There has been concern in America about the impact on our oil prices of this roiling tsunami of protest in the region that controls so much of the world’s oil. Oil prices have already risen without any real disruption of the flow of oil. Now is the time for the Republicans to put aside their partisan politics and listen to the President. Revoking the billions of dollars of subsidies we give to oil companies, most of which are only nominally American, which barely pay American taxes, and using that money to fund immediate development of alternative energy sources is the best thing America can do. We are probably looking at a decade or more of political instability in the Middle East. We do not need to be bankrupted as collateral damage.

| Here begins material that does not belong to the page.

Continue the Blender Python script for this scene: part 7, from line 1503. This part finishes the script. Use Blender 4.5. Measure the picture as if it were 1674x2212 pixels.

Going totally tangential here…..I once promised Barbara that I would keep her stories alive. Here goes: Her British War Department film company was staying in a hotel on a strip of beach between the Mediterranean and the Algerian highlands. When the crew decided to go inland to Bedouin and Taureg territory, it was deemed too dangerous a mission for a woman, so Barbara was left behind. One morning she answered her door to a pair of very distinguished-looking men who were there to issue an invitation from the sheik who lived on the headlands to his annual horse racing meet, sort of an Algerian Ascot. It seems that in addition to a palatial villa and a string of magnificent Arabian horses, the sheik owned a telescope and had been watching Barbara bathing in the sea. Think Omar Sharif in Hidalgo and you’ve got a fair idea of the week Barbara, the tiny Jewish girl from London, spent in Algeria.